Why Kenya must rethink how food systems are delivered

Business
By Noel Nabiswa | Apr 16, 2026
Kenya recently convened a national workshop that could guide the future of how agricultural policy is implemented. [File, Standard]

As Kenya transitions into the Kampala Comprehensive Africa Agriculture Development Programme (CAADP) era, the real challenge is who shapes decisions, controls delivery, and is held accountable for results.

Kenya recently convened a national workshop that could guide the future of how agricultural policy is implemented. Bringing together government representatives, farmer organisations, civil society, private sector actors, researchers, and regional partners, the workshop organised by the CAADP Non-State Actors Group, CARE Kenya, and GIZ, set out to address a persistent gap in agricultural transformation, how to move from fragmented stakeholder engagement to coordinated, accountable action. 

Anchored in the transition from the Malabo Declaration to the Kampala CAADP Strategy (2026–2035), the workshop was designed not as a dialogue forum, but as a working platform. Its objectives were; to strengthen the coordination and legitimacy of non-state actors, deepen their capacity to engage in policy and budget processes, and co-create a practical advocacy roadmap aligned with Kenya’s agricultural investment frameworks.

As CARE Kenya Country Director Gertrude Misango emphasised, this moment requires alignment in action and a collective approach that translates continental commitments into Kenyan realities through a shared roadmap for implementation.

The workshop posed a more fundamental question: What would it take to shift from “non-state actors and government” operating in parallel, to “non-state actors with government” co-owning delivery of agrifood system transformation?

The assessment presented during the workshop found that while civil society organisations form the largest share of the mapped ecosystem across the six-country study, farmer organisations remain critical for grassroots representation, and research institutions provide evidence in support.

It also found that women-led and youth-led organisations remain underrepresented, private sector and media actors are still a smaller share of the space, and coalition effectiveness is uneven and often donor-driven rather than institutionally anchored.

The workshop discussions were candid. Participants named donor dependency, duplication, gatekeeping, weak inclusivity, and poor accountability as systemic constraints. They also acknowledged that the same familiar faces often dominate CAADP processes, limiting legitimacy and shrinking the pipeline for youth, women, producer groups, local private sector actors, and grassroots formations.

One workshop speaker captured the dilemma plainly: “When we are not coordinated, our impact is small; coordination unlocks scale.”

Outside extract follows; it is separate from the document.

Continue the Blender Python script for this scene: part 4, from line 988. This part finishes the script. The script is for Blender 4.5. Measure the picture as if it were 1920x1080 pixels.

As Kibagendi Osero, Member of Parliament and member of National Assembly Agriculture Committee noted, Kenya has already made important progress through national policy frameworks. The task now is to ensure those frameworks translate into coordinated implementation that delivers results on the ground.

This is where Kenya’s current policy moment becomes especially important. Workshop materials referred to Kenya’s NASIP (2025–2029) as a framework for transforming food systems and driving economic growth, with a call for national government to integrate it into the budget cycle, county governments to embed it in county planning, the private sector to engage through PPPs and blended finance, and citizens and farmers to participate actively.

Public Ministry reporting also confirms that Kenya launched a review of its National Agricultural Investment Plan in December 2024 to align it with national, regional and global priorities.

“That opportunity will be wasted if the financing conversation remains thin. Kenya’s 2026 Budget Policy Statement projects national government funding for the Agriculture, Rural and Urban Development sector at Sh97 billion in 2026-27 financial year, against a total projected national budget of Sh4.7375 trillion. That is roughly two per cent of the total national budget although agriculture is also a devolved function and counties carry part of the spending load,” noted Osero.

He added that if agrifood systems transformation is genuinely central to jobs, resilience and food security, then public financing, data transparency and expenditure scrutiny must become central to CAADP accountability.